In one corner stands the incumbent, the embattled Chancellor Gerhard Schröder, who has staked his future on the outcome of what was effectively a snap election call after his embarassing local election defeat.
In the other stands Angela Merkel, the leader of the opposition Christian Democratic Union, who until a matter of days ago was seen by political pundits as a virtual shoo-in to take control of the country.
Now, things are less clear - with Herr Schröder reported to have made significant gains in the past couple of days.
But, after he was originally elected on a tidal wave of popular support, including from both the domestic and international business communities, Herr Schröder has lost a lot of his shine - for both the residential masses and the financial sector.
Frau Merkel on the other hand - dubbed "Frau Thatcher" in reference to the radical reform agenda offered by the former British prime minister - has seen her star rise dramatically.
This is not an election over reform agendas - Herr Schröder has already campaigned, and won, twice offering stiff changes designed to liberalise the economy and help streamline Germany's complex and unweildy corporate structures.
But, perhaps ironically, business and the markets nevertheless want change. And the favoured outcome is what would traditionally be seen as a fudge - a coalition between the ruling FDP and the Christian democrates (CDU/CSU).

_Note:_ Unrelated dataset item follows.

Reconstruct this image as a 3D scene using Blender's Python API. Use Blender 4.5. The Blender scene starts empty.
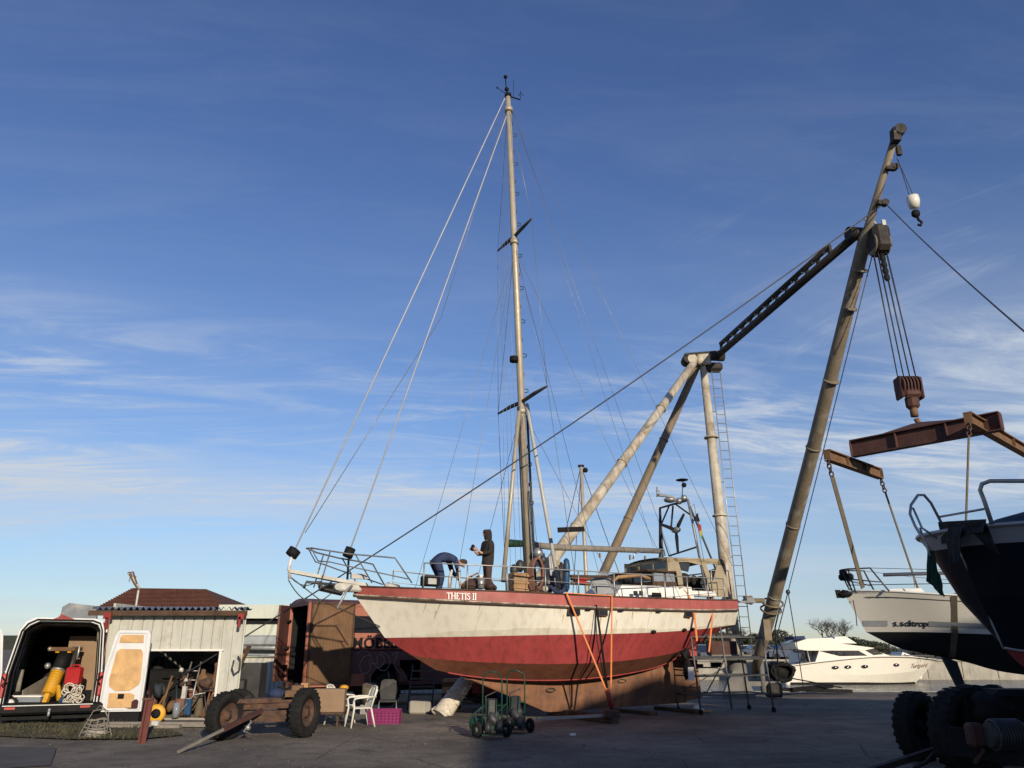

Klaus Baader, European economist at Merrill Lynch, summed it up succinctly in a report sent to clients earlier this week. Herr Baader wrote: "The brief outline of the two main parties' plans makes clear why financial markets and the stock market, in particular, favour a coalition of CDU/CSU and FDP (the latter has a particularly aggressive tax-cutting agenda, financed by radical expenditure reduction)."
Herr Baader points out that the Christian Democrats have a more radical agenda on tax - favouring a 2 per cent hike in VAT to 18 per cent and a cut in corporation tax to 22 per cent. The party also wants to push through reforms to Germany's labour laws which have traditionally placed a large amount of power in the hands of the unions.
But, according to Herr Baader, the CDU is the more "regressive" and "fiscally restrictive" of the two. While its plans are more "business-friendly" than the SPD's, its policies would probably dent consumption growth and act as a negative counterweight to its other policies.
The perfect compromise, and the most likely outcome, he says, is a coalition. "Forming a government should not be difficult and the government should have a relatively easy time passing legislation through the upper house."
The one thing the financial markets definitely don't want - and no surprises here - is a left-wing government, or a coalition that depends on the left for successfully voting through its policies. Were this to happen, stock markets and even the traditionally lacklustre bond markets would suffer, most economists argue.
Whatever the outcome, politics do matter to markets. Despite its disappointing economic condition, German equities have risen 15 per cent this year, making them among the world's top performers as dealers remain confident that economic reforms will eventually materialise.